Give the series $$\sum_{n=0}^{\infty} \dfrac{(x + 10)^n}{3^n (n+1)},$$ find the intervals which result in point-wise and absolute convergence.
Applying the root test we have,
$$L(x) = \lim\limits_{n \to \infty} \sqrt[n]{\left| \dfrac{(x + 10)^n}{3^n (n+1)} \right|} = \left| \dfrac{x+10}{3} \right| \dfrac{1}{\lim\limits_{n \to \infty} n^{1/n} \cdot \lim\limits_{n \to \infty} (1 + 1/n)^{1/n}} = \left| \dfrac{x+10}{3} \right|.$$
The series is absolutely convergent when $L(x) < 1$ so, $$\left| \dfrac{x+10}{3} \right| < 1 \implies I_{\rm abs} = (-13, -7).$$
Where $I_{\rm abs}$ is the interval for which the series converges absolutely.
Given that absolute convergence $\implies$ point-wise convergence, is it sufficient to just check if the series converges on the boundary for the point-wise case? i.e. taking $x = -13, -7$ in the above we find $I_{\rm pntw} = [-13, -7]$ for the point-wise interval. Is it correct?

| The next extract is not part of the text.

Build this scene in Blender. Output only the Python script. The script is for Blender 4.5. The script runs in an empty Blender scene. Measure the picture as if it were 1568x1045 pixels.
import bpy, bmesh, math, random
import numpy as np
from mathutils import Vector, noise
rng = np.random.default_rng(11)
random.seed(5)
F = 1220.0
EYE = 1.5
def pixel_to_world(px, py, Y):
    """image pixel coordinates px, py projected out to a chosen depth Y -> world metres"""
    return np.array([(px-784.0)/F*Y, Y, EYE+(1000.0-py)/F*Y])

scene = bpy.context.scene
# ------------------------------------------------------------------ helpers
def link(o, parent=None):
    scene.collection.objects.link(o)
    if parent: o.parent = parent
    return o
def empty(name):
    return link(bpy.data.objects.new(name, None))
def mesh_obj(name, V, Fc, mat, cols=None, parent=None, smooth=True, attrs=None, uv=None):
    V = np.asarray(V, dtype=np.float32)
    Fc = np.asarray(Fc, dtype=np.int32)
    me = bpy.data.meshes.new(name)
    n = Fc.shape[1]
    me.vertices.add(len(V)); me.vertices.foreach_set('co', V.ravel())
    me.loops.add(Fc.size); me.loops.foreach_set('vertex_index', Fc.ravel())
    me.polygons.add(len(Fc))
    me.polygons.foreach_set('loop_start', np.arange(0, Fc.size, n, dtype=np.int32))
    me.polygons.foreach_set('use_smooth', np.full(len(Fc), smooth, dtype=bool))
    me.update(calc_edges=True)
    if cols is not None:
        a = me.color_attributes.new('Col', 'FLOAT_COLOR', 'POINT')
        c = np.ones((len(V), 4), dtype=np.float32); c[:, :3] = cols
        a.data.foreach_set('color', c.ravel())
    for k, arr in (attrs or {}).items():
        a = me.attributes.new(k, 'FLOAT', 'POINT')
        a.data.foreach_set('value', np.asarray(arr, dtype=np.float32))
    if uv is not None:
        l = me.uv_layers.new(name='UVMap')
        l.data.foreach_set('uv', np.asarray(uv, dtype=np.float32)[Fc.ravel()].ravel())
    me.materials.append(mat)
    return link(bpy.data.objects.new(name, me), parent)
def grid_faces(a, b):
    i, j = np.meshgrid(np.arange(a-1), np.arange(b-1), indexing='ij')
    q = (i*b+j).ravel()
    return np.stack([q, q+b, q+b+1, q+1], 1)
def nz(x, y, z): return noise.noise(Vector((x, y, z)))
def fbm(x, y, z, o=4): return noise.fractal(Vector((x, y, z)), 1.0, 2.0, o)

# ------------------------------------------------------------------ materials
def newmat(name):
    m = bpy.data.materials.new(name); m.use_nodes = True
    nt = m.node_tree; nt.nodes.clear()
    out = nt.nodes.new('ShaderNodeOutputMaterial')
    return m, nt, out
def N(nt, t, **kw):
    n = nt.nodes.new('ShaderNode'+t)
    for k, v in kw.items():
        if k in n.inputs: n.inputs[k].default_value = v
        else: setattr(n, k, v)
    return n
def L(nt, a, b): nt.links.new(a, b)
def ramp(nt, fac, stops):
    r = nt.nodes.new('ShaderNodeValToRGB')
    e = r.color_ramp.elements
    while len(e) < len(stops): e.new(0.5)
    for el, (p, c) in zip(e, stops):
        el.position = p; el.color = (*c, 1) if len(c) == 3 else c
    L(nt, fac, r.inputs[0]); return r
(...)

You are correct in finding the radius of convergence and the statement that is is absolutely convergent for $$ \left| \dfrac{x+10}{3} \right| < 1 \implies I_{\rm abs} = (-13, -7).$$
When it comes to the endpoint, notice that the series $$\sum_{n=0}^{\infty} \dfrac{(x + 10)^n}{3^n (n+1)}$$ does not converge at $x=-7$ since the harmonic series diverges. It does converge at $x=-13$ since the alternating harmonic series converges.
Please modify your interval of convergence accordingly.